Uitspraak
1.Geding in cassatie
2.Beoordeling van de ontvankelijkheid van het beroep
3.Beslissing
9 februari 2016.
Hoge Raad
In deze zaak heeft de Hoge Raad op 9 februari 2016 uitspraak gedaan over de ontvankelijkheid van een cassatieberoep ingesteld door de verdachte, geboren in 1986. Het beroep was gericht tegen een arrest van het Gerechtshof Amsterdam van 5 maart 2015. De verdachte had geen middelen van cassatie ingediend binnen de wettelijk gestelde termijn, zoals vereist door artikel 437, tweede lid, van het Wetboek van Strafvordering.

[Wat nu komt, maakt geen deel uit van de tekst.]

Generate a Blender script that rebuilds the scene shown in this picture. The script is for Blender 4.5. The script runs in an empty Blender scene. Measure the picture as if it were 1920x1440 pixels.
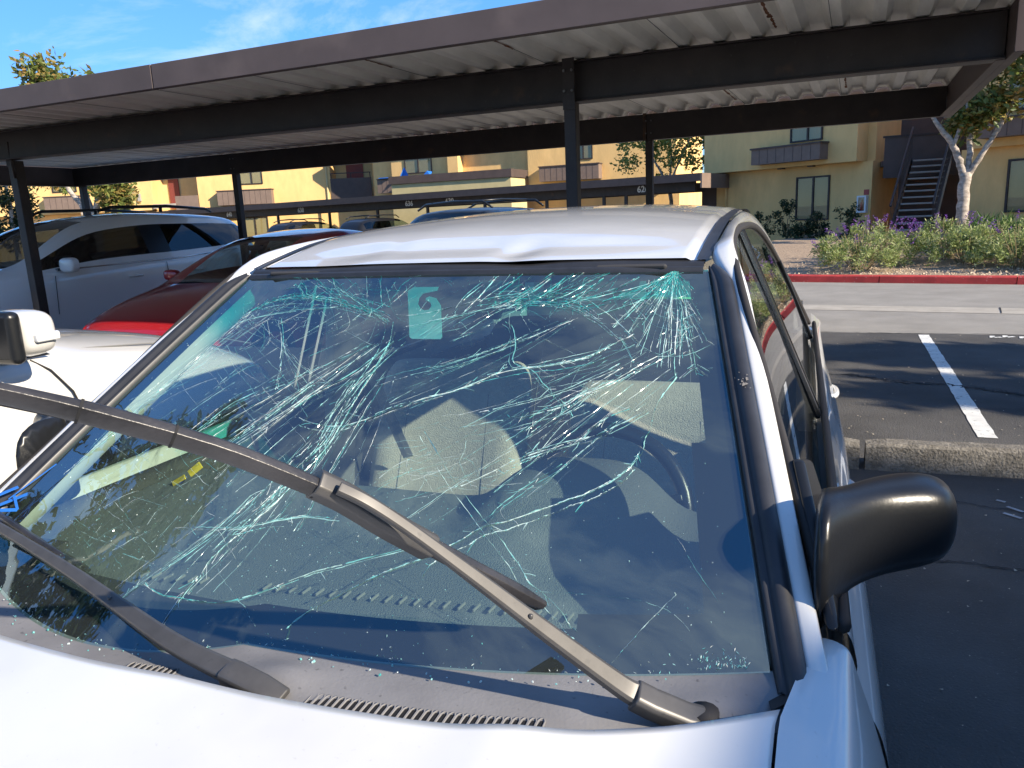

De Advocaat-Generaal T.N.B.M. Spronken had geconcludeerd tot niet-ontvankelijkverklaring van de verdachte in het beroep. De Hoge Raad oordeelde dat de verdachte niet kon worden ontvangen in het beroep, omdat de termijnoverschrijding niet was hersteld door een raadsman die een schriftuur had ingediend. Hierdoor werd de verdachte niet-ontvankelijk verklaard in het cassatieberoep. Dit arrest is gewezen door de vice-president en twee raadsheren, en werd uitgesproken ter openbare terechtzitting.